--- Begin ---

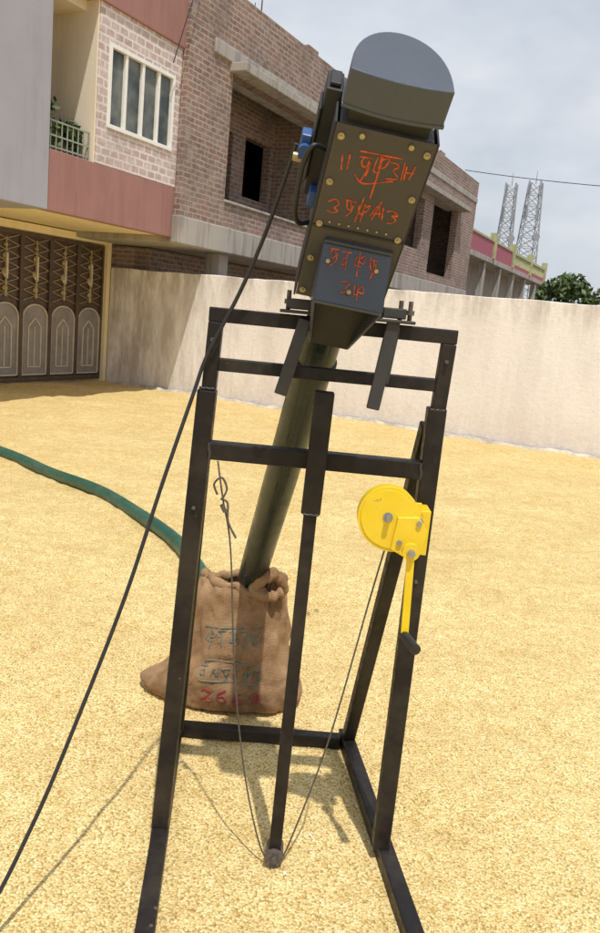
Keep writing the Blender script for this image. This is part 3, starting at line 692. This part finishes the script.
# ------------------------------------------------------------------ camera, light, world
th=math.radians(5.5); pt=math.radians(11.1)
fwd=Vector((0,math.cos(pt),-math.sin(pt))); rt=Vector((1,0,0)); upv=rt.cross(fwd)
cx=rt*math.cos(th)+upv*math.sin(th); cy=-rt*math.sin(th)+upv*math.cos(th)
cam=bpy.data.cameras.new('camera'); co_=bpy.data.objects.new('camera',cam); scene.collection.objects.link(co_)
bz=-fwd
co_.matrix_world=Matrix(((cx.x,cy.x,bz.x,0),(cx.y,cy.y,bz.y,0),(cx.z,cy.z,bz.z,1.6),(0,0,0,1)))
cam.sensor_fit='HORIZONTAL'; cam.sensor_width=36; cam.lens=779/600*36; cam.clip_end=3000; cam.clip_start=0.05
scene.camera=co_
S_=Vector((0.09,-0.38,0.92)).normalized()
sun=bpy.data.lights.new('sun','SUN'); sun.energy=3.6; sun.angle=math.radians(0.7); sun.color=(1,0.965,0.915)
so=bpy.data.objects.new('sun',sun); scene.collection.objects.link(so); so.rotation_euler=S_.to_track_quat('Z','Y').to_euler()
w=bpy.data.worlds.new('World'); scene.world=w; w.use_nodes=True; nt=w.node_tree; bg=nt.nodes['Background']
sky=N(nt,'ShaderNodeTexSky'); sky.sky_type='NISHITA'; sky.sun_disc=False
sky.sun_elevation=math.asin(S_.z); sky.sun_rotation=math.atan2(S_.x,S_.y)
sky.dust_density=3; sky.air_density=1.2
tc=N(nt,'ShaderNodeTexCoord'); mp=N(nt,'ShaderNodeMapping'); mp.inputs['Scale'].default_value=(1,1,2.2); nt.links.new(tc.outputs['Generated'],mp.inputs[0])
n1=noise_tex(nt,mp.outputs[0],2.6,4,0.58,0.3); n2=noise_tex(nt,mp.outputs[0],4.0,4,0.55)
fac=ramp(nt,n1.outputs['Fac'],[(0.35,(0.75,)*3),(0.60,(1,)*3)])
cc=ramp(nt,n2.outputs['Fac'],[(0.35,(6.2,6.8,7.7)),(0.65,(8.2,8.5,9.0))])
nt.links.new(mix(nt,fac.outputs[0],sky.outputs[0],cc.outputs[0]),bg.inputs['Color']); bg.inputs['Strength'].default_value=0.097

--- End ---

■ TASK DIRECTIONS
Copy out the listing exactly as it stands, but not the pictures.

■ OUTPUT BELOW
Keep writing the Blender script for this image. This is part 3, starting at line 692. This part finishes the script.
# ------------------------------------------------------------------ camera, light, world
th=math.radians(5.5); pt=math.radians(11.1)
fwd=Vector((0,math.cos(pt),-math.sin(pt))); rt=Vector((1,0,0)); upv=rt.cross(fwd)
cx=rt*math.cos(th)+upv*math.sin(th); cy=-rt*math.sin(th)+upv*math.cos(th)
cam=bpy.data.cameras.new('camera'); co_=bpy.data.objects.new('camera',cam); scene.collection.objects.link(co_)
bz=-fwd
co_.matrix_world=Matrix(((cx.x,cy.x,bz.x,0),(cx.y,cy.y,bz.y,0),(cx.z,cy.z,bz.z,1.6),(0,0,0,1)))
cam.sensor_fit='HORIZONTAL'; cam.sensor_width=36; cam.lens=779/600*36; cam.clip_end=3000; cam.clip_start=0.05
scene.camera=co_
S_=Vector((0.09,-0.38,0.92)).normalized()
sun=bpy.data.lights.new('sun','SUN'); sun.energy=3.6; sun.angle=math.radians(0.7); sun.color=(1,0.965,0.915)
so=bpy.data.objects.new('sun',sun); scene.collection.objects.link(so); so.rotation_euler=S_.to_track_quat('Z','Y').to_euler()
w=bpy.data.worlds.new('World'); scene.world=w; w.use_nodes=True; nt=w.node_tree; bg=nt.nodes['Background']
sky=N(nt,'ShaderNodeTexSky'); sky.sky_type='NISHITA'; sky.sun_disc=False
sky.sun_elevation=math.asin(S_.z); sky.sun_rotation=math.atan2(S_.x,S_.y)
sky.dust_density=3; sky.air_density=1.2
tc=N(nt,'ShaderNodeTexCoord'); mp=N(nt,'ShaderNodeMapping'); mp.inputs['Scale'].default_value=(1,1,2.2); nt.links.new(tc.outputs['Generated'],mp.inputs[0])
n1=noise_tex(nt,mp.outputs[0],2.6,4,0.58,0.3); n2=noise_tex(nt,mp.outputs[0],4.0,4,0.55)
fac=ramp(nt,n1.outputs['Fac'],[(0.35,(0.75,)*3),(0.60,(1,)*3)])
cc=ramp(nt,n2.outputs['Fac'],[(0.35,(6.2,6.8,7.7)),(0.65,(8.2,8.5,9.0))])
nt.links.new(mix(nt,fac.outputs[0],sky.outputs[0],cc.outputs[0]),bg.inputs['Color']); bg.inputs['Strength'].default_value=0.097